What Would Jesus Buy?

I had originally drafted a post about Rob VanAlkemade’s documentary, What Would Jesus Buy? (IMDB), about Bill “Reverend Billy” Talen, the Elvis-meets-Jimmy Swaggert evangelist for the Church of Stop Shopping, last night, but for some reason, I could never quite wrap my head around what the documentary was trying to do or what might be worth discussing about the film, and then, after reading the A.V. Club’s list of the 16 worst movies of 2007, I realized that I wasn’t alone in having a tepid response to the film.

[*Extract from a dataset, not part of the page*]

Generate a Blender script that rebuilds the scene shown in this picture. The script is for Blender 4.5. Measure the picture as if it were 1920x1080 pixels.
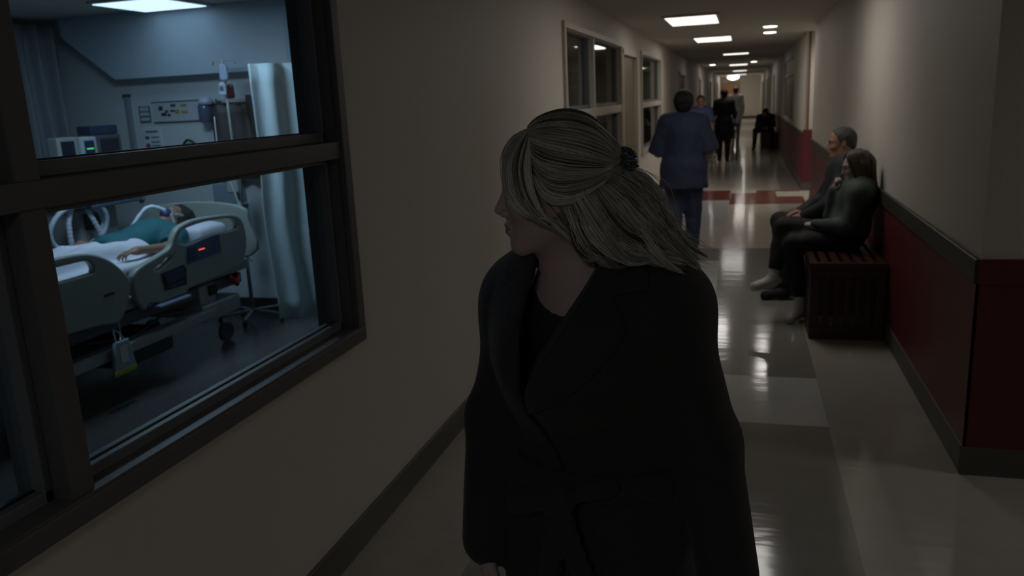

As this 2000 New York Times profile indicates, Reverend Billy’s 1960s-style activism with its reclamation of public spaces through performances in shopping malls and chain coffeehouses (including an exorcism at Walmart’s headquarters), would seem to be out-of-place today, but after observing the consumer frenzy at several local shopping malls here in Atlanta, I’m becoming more convinced that the “Shopocalypse” is upon us and that it’s worth raising these questions about the effects of our current consumer culture. I’m especially aware of this experience after seeing my mom return home from work at a mall anchor store, often after midnight, exhausted from dealing with customers, dodging traffic, and so on (in fact, I gave up on buying a shirt or two that I actually needed relatively immediately because lines at the store were too intimidating).

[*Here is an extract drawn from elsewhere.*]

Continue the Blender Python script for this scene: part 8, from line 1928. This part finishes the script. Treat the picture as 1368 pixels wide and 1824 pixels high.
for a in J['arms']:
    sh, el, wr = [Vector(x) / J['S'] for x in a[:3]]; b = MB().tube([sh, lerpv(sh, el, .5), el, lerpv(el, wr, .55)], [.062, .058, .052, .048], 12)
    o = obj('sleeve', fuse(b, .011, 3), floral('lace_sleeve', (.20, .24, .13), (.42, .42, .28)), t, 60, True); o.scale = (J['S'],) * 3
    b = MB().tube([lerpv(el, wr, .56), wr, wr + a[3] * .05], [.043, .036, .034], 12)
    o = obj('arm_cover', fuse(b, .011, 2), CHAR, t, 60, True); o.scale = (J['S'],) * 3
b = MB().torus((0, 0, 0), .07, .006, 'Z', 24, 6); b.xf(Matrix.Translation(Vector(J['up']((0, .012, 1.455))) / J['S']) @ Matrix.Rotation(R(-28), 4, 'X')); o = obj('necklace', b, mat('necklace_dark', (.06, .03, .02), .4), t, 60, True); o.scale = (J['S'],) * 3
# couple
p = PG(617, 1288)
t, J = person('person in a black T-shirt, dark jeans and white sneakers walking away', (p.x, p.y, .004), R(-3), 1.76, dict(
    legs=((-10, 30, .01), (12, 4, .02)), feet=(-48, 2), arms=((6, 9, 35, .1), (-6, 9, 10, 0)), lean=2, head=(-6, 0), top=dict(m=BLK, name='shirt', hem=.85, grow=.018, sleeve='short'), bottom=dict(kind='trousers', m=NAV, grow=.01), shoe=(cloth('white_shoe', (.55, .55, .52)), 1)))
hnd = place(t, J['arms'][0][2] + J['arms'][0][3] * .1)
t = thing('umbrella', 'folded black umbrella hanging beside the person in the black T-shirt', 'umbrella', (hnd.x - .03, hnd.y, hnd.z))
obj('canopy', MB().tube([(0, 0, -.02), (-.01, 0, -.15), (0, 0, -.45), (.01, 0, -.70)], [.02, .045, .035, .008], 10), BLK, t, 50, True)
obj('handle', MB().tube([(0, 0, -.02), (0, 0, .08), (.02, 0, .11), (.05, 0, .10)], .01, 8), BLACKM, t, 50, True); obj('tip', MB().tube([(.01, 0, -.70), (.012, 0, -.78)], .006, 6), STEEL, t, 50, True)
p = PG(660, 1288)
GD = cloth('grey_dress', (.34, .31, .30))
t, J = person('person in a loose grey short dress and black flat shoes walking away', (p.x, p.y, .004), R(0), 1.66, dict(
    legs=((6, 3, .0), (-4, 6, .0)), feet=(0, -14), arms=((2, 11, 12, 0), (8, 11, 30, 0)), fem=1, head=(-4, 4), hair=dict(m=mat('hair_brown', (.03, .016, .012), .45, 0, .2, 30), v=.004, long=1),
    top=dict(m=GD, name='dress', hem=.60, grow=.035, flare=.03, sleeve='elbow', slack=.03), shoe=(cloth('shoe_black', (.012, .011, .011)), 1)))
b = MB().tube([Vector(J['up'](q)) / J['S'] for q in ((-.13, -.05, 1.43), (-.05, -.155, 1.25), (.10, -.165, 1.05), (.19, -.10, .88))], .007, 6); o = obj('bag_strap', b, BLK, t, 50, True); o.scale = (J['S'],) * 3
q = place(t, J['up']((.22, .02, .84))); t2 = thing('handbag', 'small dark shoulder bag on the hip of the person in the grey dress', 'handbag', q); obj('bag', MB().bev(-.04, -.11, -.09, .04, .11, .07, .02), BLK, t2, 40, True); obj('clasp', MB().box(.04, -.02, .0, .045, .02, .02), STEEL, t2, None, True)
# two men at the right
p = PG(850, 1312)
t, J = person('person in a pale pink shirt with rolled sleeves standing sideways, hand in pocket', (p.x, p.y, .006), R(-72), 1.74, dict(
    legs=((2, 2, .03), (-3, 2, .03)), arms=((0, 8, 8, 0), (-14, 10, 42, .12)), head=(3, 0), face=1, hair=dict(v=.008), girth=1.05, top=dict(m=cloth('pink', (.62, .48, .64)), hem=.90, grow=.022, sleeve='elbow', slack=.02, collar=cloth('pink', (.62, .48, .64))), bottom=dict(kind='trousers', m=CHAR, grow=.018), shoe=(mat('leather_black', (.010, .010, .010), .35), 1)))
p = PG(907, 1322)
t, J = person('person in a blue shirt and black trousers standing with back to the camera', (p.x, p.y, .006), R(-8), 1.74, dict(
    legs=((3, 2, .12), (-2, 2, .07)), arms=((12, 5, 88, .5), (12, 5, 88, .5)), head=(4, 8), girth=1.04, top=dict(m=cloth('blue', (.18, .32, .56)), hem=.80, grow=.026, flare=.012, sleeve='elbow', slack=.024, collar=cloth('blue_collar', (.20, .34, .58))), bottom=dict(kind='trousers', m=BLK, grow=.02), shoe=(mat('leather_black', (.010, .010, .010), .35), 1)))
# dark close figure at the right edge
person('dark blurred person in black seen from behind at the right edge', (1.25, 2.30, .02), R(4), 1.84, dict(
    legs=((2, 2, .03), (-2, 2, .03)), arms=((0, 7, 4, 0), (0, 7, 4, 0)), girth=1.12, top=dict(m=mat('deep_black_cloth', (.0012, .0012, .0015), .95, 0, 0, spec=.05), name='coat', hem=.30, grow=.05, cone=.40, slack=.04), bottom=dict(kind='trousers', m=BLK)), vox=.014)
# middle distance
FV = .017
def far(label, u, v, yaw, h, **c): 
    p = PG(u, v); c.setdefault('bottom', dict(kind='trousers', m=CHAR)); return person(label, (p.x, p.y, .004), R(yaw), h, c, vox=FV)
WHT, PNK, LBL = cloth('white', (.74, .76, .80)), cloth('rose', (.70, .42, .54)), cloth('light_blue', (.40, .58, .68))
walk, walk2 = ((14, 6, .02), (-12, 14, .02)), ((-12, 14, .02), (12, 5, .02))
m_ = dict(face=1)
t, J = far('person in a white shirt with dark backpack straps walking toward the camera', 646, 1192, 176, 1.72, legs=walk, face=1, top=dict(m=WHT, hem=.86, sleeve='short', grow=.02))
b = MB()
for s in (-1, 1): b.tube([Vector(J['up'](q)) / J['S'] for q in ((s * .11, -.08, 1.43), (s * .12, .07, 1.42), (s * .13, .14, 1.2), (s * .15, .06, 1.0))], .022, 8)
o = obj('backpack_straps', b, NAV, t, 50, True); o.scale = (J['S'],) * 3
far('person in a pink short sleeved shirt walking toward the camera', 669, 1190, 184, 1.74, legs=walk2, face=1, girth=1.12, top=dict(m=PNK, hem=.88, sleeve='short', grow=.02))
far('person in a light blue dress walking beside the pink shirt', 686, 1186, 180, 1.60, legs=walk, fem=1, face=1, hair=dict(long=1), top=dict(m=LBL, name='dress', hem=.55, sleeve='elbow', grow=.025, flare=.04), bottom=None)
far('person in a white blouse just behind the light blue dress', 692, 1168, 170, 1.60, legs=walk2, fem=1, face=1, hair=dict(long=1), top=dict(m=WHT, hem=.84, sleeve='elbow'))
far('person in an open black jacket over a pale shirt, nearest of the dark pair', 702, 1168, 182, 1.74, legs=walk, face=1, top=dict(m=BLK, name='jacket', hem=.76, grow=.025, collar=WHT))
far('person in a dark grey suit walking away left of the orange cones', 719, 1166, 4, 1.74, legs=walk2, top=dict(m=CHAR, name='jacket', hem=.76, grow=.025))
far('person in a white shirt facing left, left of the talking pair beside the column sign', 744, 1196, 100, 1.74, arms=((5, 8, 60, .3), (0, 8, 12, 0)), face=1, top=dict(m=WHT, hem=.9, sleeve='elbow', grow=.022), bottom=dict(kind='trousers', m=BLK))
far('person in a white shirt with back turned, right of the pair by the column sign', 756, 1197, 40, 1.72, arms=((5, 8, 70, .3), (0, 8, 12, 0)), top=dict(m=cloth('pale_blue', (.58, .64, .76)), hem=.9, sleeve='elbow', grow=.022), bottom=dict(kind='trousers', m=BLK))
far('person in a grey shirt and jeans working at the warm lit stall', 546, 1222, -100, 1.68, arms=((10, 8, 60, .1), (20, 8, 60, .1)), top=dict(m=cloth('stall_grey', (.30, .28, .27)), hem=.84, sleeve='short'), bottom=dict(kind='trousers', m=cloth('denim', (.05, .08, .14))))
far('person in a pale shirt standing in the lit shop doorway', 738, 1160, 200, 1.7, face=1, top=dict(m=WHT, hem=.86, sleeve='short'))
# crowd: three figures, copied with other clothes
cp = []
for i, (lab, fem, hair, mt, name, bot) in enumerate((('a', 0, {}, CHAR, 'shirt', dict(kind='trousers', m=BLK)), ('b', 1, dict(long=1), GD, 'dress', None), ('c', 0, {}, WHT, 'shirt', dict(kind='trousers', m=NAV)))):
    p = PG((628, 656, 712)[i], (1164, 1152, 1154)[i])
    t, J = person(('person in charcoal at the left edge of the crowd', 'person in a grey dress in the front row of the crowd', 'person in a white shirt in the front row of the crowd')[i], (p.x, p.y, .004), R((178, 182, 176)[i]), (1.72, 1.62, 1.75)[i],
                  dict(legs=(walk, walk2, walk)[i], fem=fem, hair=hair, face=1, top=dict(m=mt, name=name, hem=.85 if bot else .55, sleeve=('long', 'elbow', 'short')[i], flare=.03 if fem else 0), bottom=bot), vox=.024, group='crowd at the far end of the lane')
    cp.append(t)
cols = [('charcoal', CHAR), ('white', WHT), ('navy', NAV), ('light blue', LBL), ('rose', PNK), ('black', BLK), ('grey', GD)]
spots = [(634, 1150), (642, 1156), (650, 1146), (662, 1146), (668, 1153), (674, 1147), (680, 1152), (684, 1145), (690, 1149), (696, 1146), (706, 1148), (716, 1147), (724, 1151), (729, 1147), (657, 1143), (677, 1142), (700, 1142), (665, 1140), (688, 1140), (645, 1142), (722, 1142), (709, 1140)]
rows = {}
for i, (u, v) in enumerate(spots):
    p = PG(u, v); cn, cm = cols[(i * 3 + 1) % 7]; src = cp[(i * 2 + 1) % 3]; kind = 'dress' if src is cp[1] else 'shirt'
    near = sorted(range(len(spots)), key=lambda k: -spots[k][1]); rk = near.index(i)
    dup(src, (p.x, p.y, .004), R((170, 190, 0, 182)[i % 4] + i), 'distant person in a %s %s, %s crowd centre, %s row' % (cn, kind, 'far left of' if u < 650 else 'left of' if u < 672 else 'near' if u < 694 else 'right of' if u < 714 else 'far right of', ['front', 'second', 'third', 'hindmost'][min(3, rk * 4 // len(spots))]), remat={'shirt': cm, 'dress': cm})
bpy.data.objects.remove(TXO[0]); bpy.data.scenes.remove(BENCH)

And I do think that Reverend Billy’s brand of activism, which includes the promotion of buying locally, is worth thinking about, but like the folks at the A.V. Club, I’m just not convinced that VanAlkemade did anything terribly insightful with this material. VanAlkemade follows Reverend Billy and his Church of Stop Shopping choir across the country on their U.S. tour, watching as they stage events in local shopping malls and providing some perfunctory background information on Talen’s history as a performance artist. But every time the film moves towards making an insight about why we buy (ideologies of expressing affection through purchases, overly abundant credit, etc) and the effects of how we buy (destruction of the environment, massive credit card debt), it lurches in an entirely new direction, ultimately making What Would Jesus Buy? feel surprisingly superficial.